Labor could also do worse than to look to Nordic style labour market initiatives (leading to full employment) ; and stronger welfare states, with a stronger social wage. Over several terms of government Labor should have to goal of reaching the OECD average in terms of ‘the size of government’ ; interpreted as the revenue/expenditure nexus.
But when capitalists start demanding the rescission of labour rights ; including increases in the age of retirement ; in order to extend the market – what should we do? Do we concede that ‘managing capitalism’ means at a certain point we have to capitulate to the capitalists’ terms? Or do we have an alternative in mind? And what form would such an alternative take?

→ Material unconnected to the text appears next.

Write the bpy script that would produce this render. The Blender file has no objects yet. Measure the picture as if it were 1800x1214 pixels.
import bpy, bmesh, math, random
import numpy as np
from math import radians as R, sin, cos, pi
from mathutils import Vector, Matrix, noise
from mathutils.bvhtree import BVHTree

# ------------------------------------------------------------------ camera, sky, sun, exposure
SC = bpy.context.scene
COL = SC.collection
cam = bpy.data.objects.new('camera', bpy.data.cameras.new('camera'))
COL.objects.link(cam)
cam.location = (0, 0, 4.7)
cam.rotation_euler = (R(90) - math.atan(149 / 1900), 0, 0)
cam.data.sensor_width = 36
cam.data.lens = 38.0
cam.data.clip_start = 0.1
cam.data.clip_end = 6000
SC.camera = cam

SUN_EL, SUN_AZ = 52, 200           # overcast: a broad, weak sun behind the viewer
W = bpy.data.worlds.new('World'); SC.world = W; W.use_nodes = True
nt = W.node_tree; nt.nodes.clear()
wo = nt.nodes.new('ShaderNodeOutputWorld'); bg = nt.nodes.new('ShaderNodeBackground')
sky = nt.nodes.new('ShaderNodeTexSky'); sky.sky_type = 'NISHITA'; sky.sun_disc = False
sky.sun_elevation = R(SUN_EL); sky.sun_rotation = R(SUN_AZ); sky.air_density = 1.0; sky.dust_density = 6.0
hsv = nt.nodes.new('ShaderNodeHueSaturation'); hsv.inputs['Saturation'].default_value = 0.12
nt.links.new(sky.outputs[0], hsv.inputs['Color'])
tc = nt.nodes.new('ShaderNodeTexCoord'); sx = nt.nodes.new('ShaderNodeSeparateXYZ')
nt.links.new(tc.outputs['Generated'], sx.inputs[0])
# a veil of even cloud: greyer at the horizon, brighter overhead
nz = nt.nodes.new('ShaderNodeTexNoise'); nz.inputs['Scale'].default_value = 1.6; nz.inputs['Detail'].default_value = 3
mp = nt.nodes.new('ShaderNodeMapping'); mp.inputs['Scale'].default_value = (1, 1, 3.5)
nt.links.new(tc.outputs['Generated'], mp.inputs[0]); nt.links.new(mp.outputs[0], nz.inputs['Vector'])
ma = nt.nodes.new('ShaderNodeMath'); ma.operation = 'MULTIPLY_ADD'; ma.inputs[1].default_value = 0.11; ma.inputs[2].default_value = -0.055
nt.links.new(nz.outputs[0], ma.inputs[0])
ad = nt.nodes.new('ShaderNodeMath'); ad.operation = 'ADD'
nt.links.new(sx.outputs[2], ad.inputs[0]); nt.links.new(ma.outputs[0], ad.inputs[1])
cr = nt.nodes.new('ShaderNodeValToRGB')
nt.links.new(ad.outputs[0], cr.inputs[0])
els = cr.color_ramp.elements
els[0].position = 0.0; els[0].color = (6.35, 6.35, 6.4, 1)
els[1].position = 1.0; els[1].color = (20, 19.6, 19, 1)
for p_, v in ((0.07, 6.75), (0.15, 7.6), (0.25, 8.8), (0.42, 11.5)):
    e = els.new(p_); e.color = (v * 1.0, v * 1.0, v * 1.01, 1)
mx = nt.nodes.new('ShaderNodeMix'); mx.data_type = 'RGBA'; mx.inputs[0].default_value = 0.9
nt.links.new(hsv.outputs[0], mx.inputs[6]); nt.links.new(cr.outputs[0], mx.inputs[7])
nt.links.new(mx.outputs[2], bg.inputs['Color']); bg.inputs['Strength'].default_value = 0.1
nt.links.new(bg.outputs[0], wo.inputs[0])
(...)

Further: how do we manage other sectors of the economy – eg: Education? Do we accept the logic of commodification as inevitable under capitalism (with ‘no way out of capitalism’ as well); or do we have a notion of education as a ‘social good’ – as part of a ‘good society’? And what do we do when corporations press for a commodified education system concerned primarily with ‘labour market requirements’ ; and no consideration for ‘the good society’ ; as expressed through an educated and active citizenry?
Further talk of a ‘Guaranteed Minimum Income’ is popular ; but what form would it take? How generous would it be? What rewards would be passed on to the working poor as well; again to prevent the Right playing the working poor off against the unemployed? (including people on the GMI) Effective elimination of a ‘reserve army of labour’ could shift the balance in favour of organised labour. But also: how far will automation actually go?
re: capital flight – we also have to be aware that education and infrastructure are ‘pull factors’ for investment as well. As could be natural public monopolies passing on efficiencies to the broader economy. And again: domestic capitalists realise wage stagnation has ‘gone too far’. There’s room to move ; but primarily Labor cannot allow itself to be scared into submission every time the BCA starts arguing for austerity again. One of the things about ‘class struggle’ is that if you don’t fight then you lose. Labor governments which oversee capitalist economies on capitalists’ terms have conceded the most important ground before the battle even begins. The Mining Tax was one such example ; but smart politics should have dictated its implementation early in the electoral cycle – with ample opportunity to show ‘the sky would not fall in’. But if we want to mobilise the social forces necessary for change then arguably we most play a core role in leading that struggle. We cannot just ‘take it as a given’ that class struggle is at a low ebb ; and that that leaves no option but capitulation in both words deeds.